People carry Macy's shopping bags outside a store in San Francisco on May 10, 2013. Photographer: David Paul Morris/Bloomberg
People carry Macy's shopping bags outside a store in San Francisco on May 10, 2013. Photographer: David Paul Morris/Bloomberg

Macy’s Inc., the second-largest U.S. department-store chain, reported fiscal first-quarter profit that beat analysts’ estimates and increased its share buyback program by $1.5 billion. The shares advanced.

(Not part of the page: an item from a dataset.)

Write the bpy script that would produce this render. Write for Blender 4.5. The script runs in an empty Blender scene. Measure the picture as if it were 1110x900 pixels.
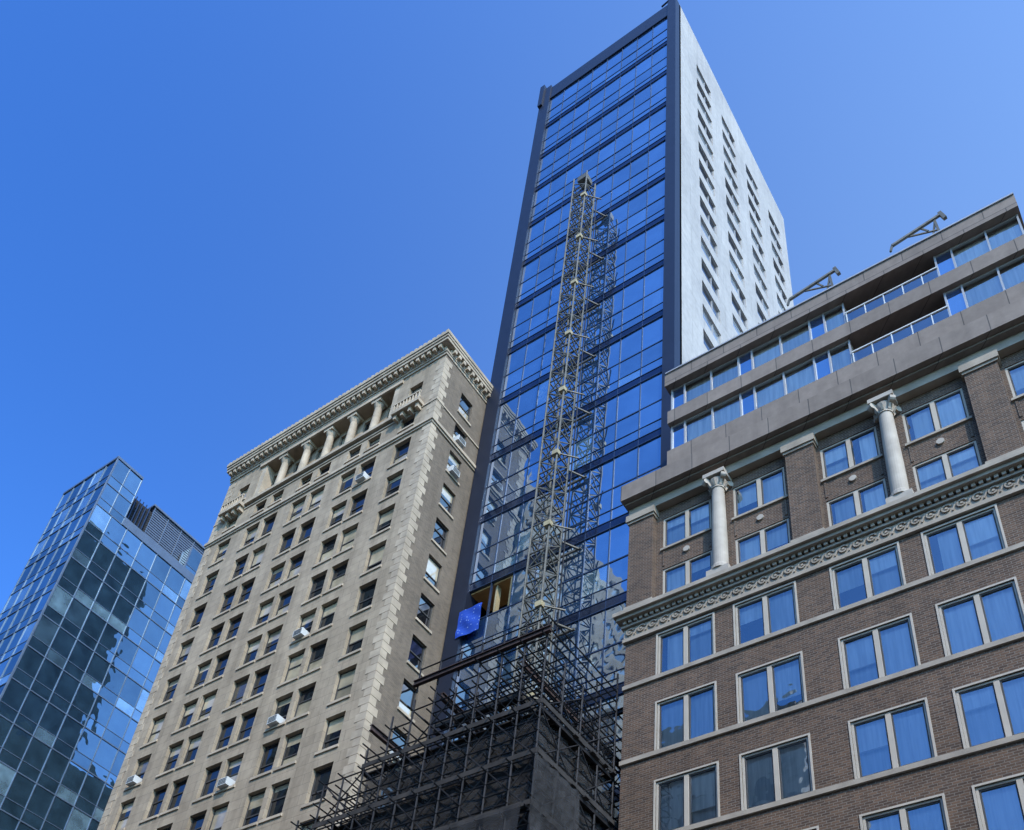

Net income in the period ended May 4 rose 20 percent to $217 million, or 55 cents a share, from $181 million, or 43 cents, a year earlier, Cincinnati-based Macy’s said today in a statement. Analysts projected 53 cents, the average of estimates compiled by Bloomberg.

Chief Executive Officer Terry Lundgren has been tailoring merchandise to match local tastes and extending exclusive goods, from Madonna-inspired shoes to Keds apparel, to draw younger customers. Profit was helped by controlled selling, general and administrative expenses as well as a lower tax rate, Deborah Weinswig, a Citigroup Inc. analyst, wrote in a note today.

Macy’s rose 2.5 percent to $48.57 at the close in New York. The shares gained 24 percent this year, compared with a 16 percent gain for the Standard & Poor’s 500 Index.

The increased buyback means Macy’s had $2.6 billion authorized for share repurchases as of May 4. The company raised its dividend by 25 percent. The quarterly dividend will rise to 25 cents a share, with the first one payable July 1 to shareholders of record as of June 14, Macy’s said.

Expenses shrank to about 32 percent of sales, a 52 basis-point drop. A basis point is 0.01 percentage point. Weinswig, who is based in New York and recommends buying the shares, had estimated a 27 basis point reduction.

Revenue rose 4 percent to $6.39 billion, matching analysts’ estimates. Sales at stores open at least a year climbed 3.8 percent.

Sales gains were crimped by bad weather, Michael Binetti, an analyst with UBS AG, wrote in note today.

“We were heartened” by the share buyback and the dividend increase, wrote Binetti, who is based in New York and rates the shares neutral, the equivalent of hold.